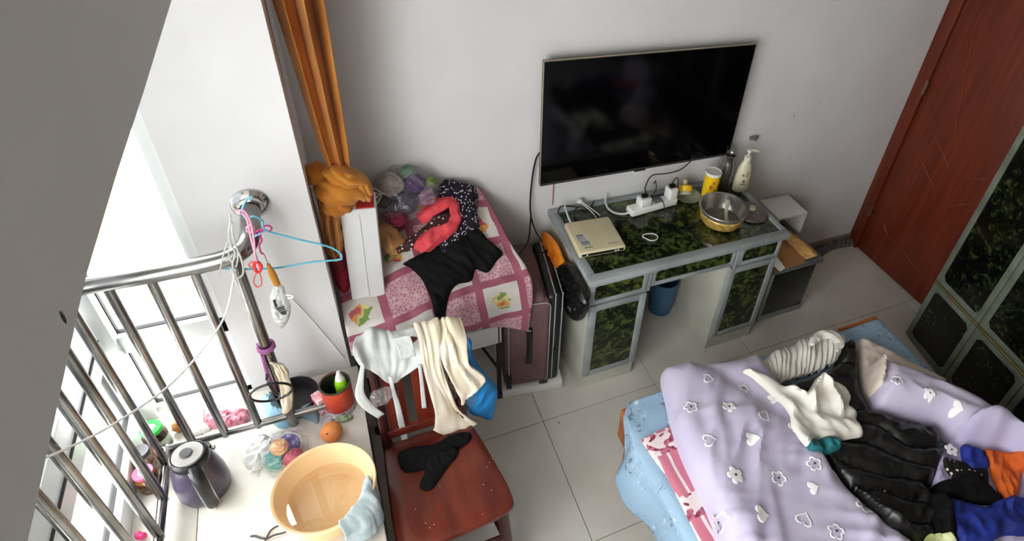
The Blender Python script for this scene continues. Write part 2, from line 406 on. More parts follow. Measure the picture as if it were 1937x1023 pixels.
# door ------------------------------------------------------------------
dm = MB(); dm.box(XR-0.03, XR+0.05, -0.082, 0.0, 0.0, 2.13, 0.004); dm.box(XR-0.03, XR+0.05, -0.86, -0.79, 0.0, 2.13, 0.004); dm.box(XR-0.03, XR+0.05, -0.79, -0.082, 2.05, 2.13, 0.004)
door = struct(dm.build('door_1', m_door))
MB().box(XR-0.015, XR+0.03, -0.787, -0.086, 0.008, 2.045, 0.003).build('door_leaf', m_door, door)
m_bead = M('carved_door_bead', S(128, 60, 34), 0.4, c2=S(110, 46, 24))
for pts in ([(3.180, -0.212, 1.748), (3.180, -0.204, 1.591), (3.180, -0.309, 1.236), (3.180, -0.355, 1.078), (3.180, -0.432, 0.991)], [(3.180, -0.239, 0.990), (3.180, -0.352, 0.925), (3.180, -0.438, 0.865), (3.180, -0.569, 0.893), (3.180, -0.675, 0.962)], [(3.180, -0.258, 0.810), (3.180, -0.325, 0.760), (3.180, -0.394, 0.715)], [(3.180, -0.202, 0.293), (3.180, -0.265, 0.245), (3.180, -0.387, 0.241), (3.180, -0.501, 0.203), (3.180, -0.650, 0.189)], [(3.180, -0.509, 0.647), (3.180, -0.617, 0.753), (3.180, -0.722, 0.806)]):
    MB().tube(pts, 0.0028, 6, sub=24, flat=0.8).build('carved_bead', m_bead, door)
for z in (1.205, 0.323):
    h = MB(); h.lathe([(0, -0.045), (0.006, -0.045), (0.006, 0.045), (0, 0.045)], (XR-0.034, -0.083, z), 10)
    h.box(XR-0.034, XR-0.029, -0.092, -0.074, z-0.04, z+0.04)
    h.build('hinge', M('dull_brass_hinge', S(150, 134, 110), 0.35, 0.9), door)

# neighbouring houses seen washed out through the glass
m_pale = M('pale_render', S(236, 234, 228), 0.9, c2=S(226, 224, 218)); m_palew = M('pale_window', S(96, 100, 100), 0.4); m_ochre = M('ochre_ledge', S(176, 152, 84), 0.8)
def house(cx, cy, w, d, z0, z1, label, rows, cols, face):
    t = thing('apartment_house', label, 'building', (cx, cy, z0))
    MB().box(cx-w/2, cx+w/2, cy-d/2, cy+d/2, z0, z1).build('wall', m_pale, t)
    MB().box(cx-w/2-0.2, cx+w/2+0.2, cy-d/2-0.2, cy+d/2+0.2, z1, z1+0.35).build('roof_ledge', m_ochre, t)
    for i in range(rows):
        z = z1-0.9-i*2.6
        for j in range(cols):
            q = (j+0.5)/cols
            if face == 'y':
                x = cx-w/2+w*q; MB().box(x-0.7, x+0.7, cy-d/2-0.06, cy-d/2, z-1.2, z, 0.02, 1).build('window', m_palew, t)
            else:
                y = cy-d/2+d*q; MB().box(cx+w/2, cx+w/2+0.06, y-0.7, y+0.7, z-1.2, z, 0.02, 1).build('window', m_palew, t)
house(-8.5, 22, 26, 8, -24, -14.4, 'washed-out pale house with an ochre roof ledge beyond the side window', 3, 12, 'y')
house(-24, -4, 10, 26, -24, -12.0, 'long pale block far below the front bay window', 3, 8, 'x')
MB().box(-80, -2.5, -60, 70, -24.4, -24).build('street_ground', M('pale_paving', S(200, 198, 192), 0.9)); struct(bpy.data.objects['street_ground'])

# wardrobe ----------------------------------------------------------------
m_rail = M('grey_green_wardrobe_frame', S(112, 118, 104), 0.45, c2=S(88, 94, 82), scale=8, bump=0.1, bscale=40)
m_gold = M('brass_strip', S(176, 152, 92), 0.35, 0.7)
m_wbody = M('dark_wardrobe_body', S(30, 30, 28), 0.5)
wr_loc = Vector((2.882, -0.814, 0)); wrd = thing('wardrobe', 'tall wardrobe with black-green marbled glass panels in grey-green frames beside the door', 'wardrobe', wr_loc)
_d = Vector((-0.1727, -0.985, 0)); _n = Vector((0.985, -0.1727, 0)); WM = Matrix((_d, _n, Vector((0, 0, 1)))).transposed().to_4x4(); WM.translation = wr_loc   # local: s along the face, t into the wardrobe, z
HW = 2.1; PW = 0.335; NP = 5
MB().box(0.006, PW*NP+0.02, 0.02, 0.27, 0.0, HW, R=WM).build('carcass', m_wbody, wrd)
for k in range(NP):
    s0, s1 = 0.005+PW*k, 0.005+PW*(k+1)-0.004
    for (a, b) in ((0.02, 0.43), (0.452, HW-0.02)):
        d_ = MB(); w = 0.032
        d_.box(s0, s0+w, 0, 0.02, a, b, 0.003, R=WM); d_.box(s1-w, s1, 0, 0.02, a, b, 0.003, R=WM); d_.box(s0+w, s1-w, 0, 0.02, a, a+w, 0.003, R=WM); d_.box(s0+w, s1-w, 0, 0.02, b-w, b, 0.003, R=WM)
        for (cs, cz) in ((s0+w, a+w), (s1-w, a+w), (s0+w, b-w), (s1-w, b-w)):
            dx = 0.022 if cs < (s0+s1)/2 else -0.022; dz = 0.022 if cz < (a+b)/2 else -0.022
            P3 = [(cs, 0.001, cz), (cs+dx, 0.001, cz), (cs, 0.001, cz+dz)]
            d_.add([WM @ Vector(p) for p in P3]+[WM @ Vector((p[0], 0.012, p[2])) for p in P3], [(0, 1, 2), (5, 4, 3), (0, 1, 4, 3), (1, 2, 5, 4), (2, 0, 3, 5)])
        dr = d_.build('door_panel_frame', m_rail, wrd)
        MB().box(s0+w-0.002, s1-w+0.002, 0.006, 0.014, a+w-0.002, b-w+0.002, R=WM).build('glass_panel', m_marble2, wrd)
    MB().box(s0, s1, 0.0, 0.012, 0.436, 0.446, 0.002, R=WM).build('brass_strip', m_gold, wrd)

# ================================================================== BAY: RAILING AND WHAT STANDS ON THE SILL
def inflate(outline, Mx, t, edge=0.04, res=0.012, fold=None, smooth_outline=True):
    """closed cushion-like solid from a plan outline, set into place by the matrix Mx (local xy = outline, local z = bulge)"""
    poly = np.array([p[:2] for p in outline], float); per = np.sum(np.linalg.norm(np.roll(poly, -1, 0)-poly, axis=1)); n = max(12, int(per/res))
    if smooth_outline: poly = catmull(poly, n, True)
    lo, hi = poly.min(0), poly.max(0)
    gx, gy = np.meshgrid(np.arange(lo[0], hi[0], res), np.arange(lo[1], hi[1], res*0.87)); gx = gx+(np.arange(gx.shape[0]) % 2)[:, None]*res*0.5
    Q = np.stack([gx.ravel(), gy.ravel()], 1); Q = Q[inside(Q, poly)]; Q = Q[dist_poly(Q, poly) > res*0.6]
    k = len(poly); r = delaunay_2d_cdt([Vector(p) for p in np.vstack([poly, Q])], [], [list(range(k))], 1, 1e-6)
    V = np.array([tuple(v) for v in r[0]]); F = [tuple(f) for f in r[2]]
    d = dist_poly(V, poly); q = np.clip(d/edge, 0, 1); h = t*np.sqrt(np.maximum(0, 1-(1-q)**2))+0.0012
    w = np.array([fold(x, y) for x, y in V])*q if fold else 0*h
    top = np.column_stack([V, h+w]); bot = np.column_stack([V, -h+w*0.4]); nv = len(V)
    cnt = {(f[a], f[(a+1) % len(f)]) for f in F for a in range(len(f))}
    side = [(a, b, b+nv, a+nv) for (a, b) in cnt if (b, a) not in cnt]
    m = MB(); m.add([Mx @ Vector(p) for p in np.vstack([top, bot])], F+[tuple(i+nv for i in f[::-1]) for f in F]+side)
    m.uv = np.vstack([V, V]); return m
VERT = lambda c, yaw=0.0, tilt=0.0: Matrix.Translation(c) @ RZ(yaw) @ Matrix.Rotation(math.radians(90+tilt), 4, 'X')   # local xy -> world x,z facing -y

RY, RX, RT, RB = -0.615, -0.600, 1.285, 0.552
rl = thing('railing', 'stainless steel pipe railing on the bay window sill', 'railing', (RX, RY, PZ))
top = MB(); top.tube([(-0.185, BY0-0.004, 1.335), (-0.185, -0.50, 1.333), (-0.188, -0.57, 1.325), (-0.205, -0.603, 1.312), (-0.245, RY, 1.297), (-0.32, RY, RT+0.003), (-0.45, RY, RT), (RX+0.03, RY, RT), (RX, RY-0.03, RT), (RX, -0.9, RT), (RX, BY1+0.02, RT)], [0.027, 0.027, 0.026, 0.025, 0.023, 0.021, 0.021], 16, sub=70).build('top_rail', m_steel, rl)
fl = MB(); fl.lathe([(0, 0), (0.052, 0), (0.052, 0.006), (0.044, 0.016), (0.036, 0.02), (0.034, 0.03), (0.028, 0.032)], n=32, R=about((-0.185, BY0-0.001, 1.335), Matrix.Rotation(math.radians(90), 4, 'X'))); fl.build('wall_flange', m_chrome, rl)
bt = MB(); bt.tube([(-0.11, RY, RB), (-0.3, RY, RB), (RX+0.02, RY, RB), (RX, RY-0.02, RB), (RX, -0.9, RB), (RX, BY1+0.02, RB)], 0.0135, 12, sub=60); bt.build('bottom_rail', m_steel, rl)
for x in (-0.531, -0.437, -0.337): MB().tube([(x, RY, RB-0.012), (x, RY, RT)], 0.0125, 12).build('baluster', m_steel, rl)
for k in range(17): MB().tube([(RX, -0.672-0.1235*k, RB-0.012), (RX, -0.672-0.1235*k, RT)], 0.0125, 12).build('baluster', m_steel, rl)
MB().tube([(-0.236, RY, PZ), (-0.236, RY, RT+0.01)], 0.0165, 14).build('end_post', m_steel, rl)
for x in (-0.50,): MB().lathe([(0, 0), (0.022, 0), (0.022, 0.004), (0.012, 0.006), (0.012, 0.05), (0, 0.05)], (x, RY, PZ), 16).build('foot', m_steel, rl)

# ---- strings, hanger and odds and ends hung on the railing
m_blue_wire = M('blue_wire', S(96, 178, 204), 0.35); m_pink = M('pink_cord', S(206, 92, 140), 0.7); m_magenta = M('magenta_cord', S(190, 40, 120), 0.7); m_pinkl = M('pale_pink_cord', S(226, 160, 186), 0.7)
hg = MB(); hg.tube([(-0.148, -0.600, 1.476), (-0.164, -0.600, 1.469), (-0.180, -0.600, 1.440), (-0.180, -0.600, 1.409), (-0.159, -0.600, 1.412), (-0.143, -0.600, 1.391), (-0.141, -0.600, 1.357), (-0.074, -0.600, 1.309), (0.003, -0.600, 1.260), (0.030, -0.600, 1.228), (0.033, -0.600, 1.209), (0.023, -0.600, 1.201), (-0.049, -0.600, 1.211), (-0.148, -0.600, 1.215), (-0.226, -0.600, 1.234), (-0.280, -0.600, 1.253), (-0.293, -0.600, 1.269), (-0.288, -0.600, 1.289), (-0.261, -0.600, 1.306), (-0.218, -0.600, 1.324), (-0.141, -0.600, 1.357)], 0.003, 8, sub=150)
tag(hg.build('wire_hanger', m_blue_wire), 'pale blue wire clothes hanger hooked over the steel elbow', 'hanger')
ln = MB(); ln.tube([(-0.236, -0.64, 1.27), (-0.30, -0.70, 1.14), (-0.42, -0.82, 1.08), (-0.52, -0.95, 1.12), (-0.575, -1.06, 1.20), (-0.59, -1.16, 1.30)], 0.0028, 7, sub=50); tag(ln.build('clothes_line', m_cable_w), 'white cord strung slack across the railing bars', 'cord')
lo_ = MB(); 
lo_.tube([(-0.203, -0.655, 1.469), (-0.207, -0.655, 1.444), (-0.219, -0.655, 1.411), (-0.224, -0.655, 1.371), (-0.221, -0.655, 1.340), (-0.236, -0.655, 1.302), (-0.240, -0.655, 1.263), (-0.232, -0.655, 1.251), (-0.218, -0.655, 1.267), (-0.212, -0.655, 1.315), (-0.214, -0.655, 1.363), (-0.212, -0.655, 1.400), (-0.204, -0.655, 1.443)], 0.0026, 7, sub=60); lo_.tube([(-0.223, -0.650, 1.367), (-0.237, -0.650, 1.337), (-0.232, -0.650, 1.287), (-0.212, -0.650, 1.349), (-0.225, -0.650, 1.368)], 0.0022, 6, sub=30); lo_.tube([(-0.226, -0.655, 1.385), (-0.243, -0.655, 1.352), (-0.261, -0.655, 1.309), (-0.275, -0.655, 1.274)], 0.002, 6, sub=14)
tag(lo_.build('looped_cord', M('grey_white_cord', S(188, 190, 184), 0.7)), 'looped grey-white cord knotted round the top rail', 'cord')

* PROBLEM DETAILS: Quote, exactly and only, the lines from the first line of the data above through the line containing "0.35, 0.9), door)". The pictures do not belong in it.

* RESULT OF THIS TASK:
The Blender Python script for this scene continues. Write part 2, from line 406 on. More parts follow. Measure the picture as if it were 1937x1023 pixels.
# door ------------------------------------------------------------------
dm = MB(); dm.box(XR-0.03, XR+0.05, -0.082, 0.0, 0.0, 2.13, 0.004); dm.box(XR-0.03, XR+0.05, -0.86, -0.79, 0.0, 2.13, 0.004); dm.box(XR-0.03, XR+0.05, -0.79, -0.082, 2.05, 2.13, 0.004)
door = struct(dm.build('door_1', m_door))
MB().box(XR-0.015, XR+0.03, -0.787, -0.086, 0.008, 2.045, 0.003).build('door_leaf', m_door, door)
m_bead = M('carved_door_bead', S(128, 60, 34), 0.4, c2=S(110, 46, 24))
for pts in ([(3.180, -0.212, 1.748), (3.180, -0.204, 1.591), (3.180, -0.309, 1.236), (3.180, -0.355, 1.078), (3.180, -0.432, 0.991)], [(3.180, -0.239, 0.990), (3.180, -0.352, 0.925), (3.180, -0.438, 0.865), (3.180, -0.569, 0.893), (3.180, -0.675, 0.962)], [(3.180, -0.258, 0.810), (3.180, -0.325, 0.760), (3.180, -0.394, 0.715)], [(3.180, -0.202, 0.293), (3.180, -0.265, 0.245), (3.180, -0.387, 0.241), (3.180, -0.501, 0.203), (3.180, -0.650, 0.189)], [(3.180, -0.509, 0.647), (3.180, -0.617, 0.753), (3.180, -0.722, 0.806)]):
    MB().tube(pts, 0.0028, 6, sub=24, flat=0.8).build('carved_bead', m_bead, door)
for z in (1.205, 0.323):
    h = MB(); h.lathe([(0, -0.045), (0.006, -0.045), (0.006, 0.045), (0, 0.045)], (XR-0.034, -0.083, z), 10)
    h.box(XR-0.034, XR-0.029, -0.092, -0.074, z-0.04, z+0.04)
    h.build('hinge', M('dull_brass_hinge', S(150, 134, 110), 0.35, 0.9), door)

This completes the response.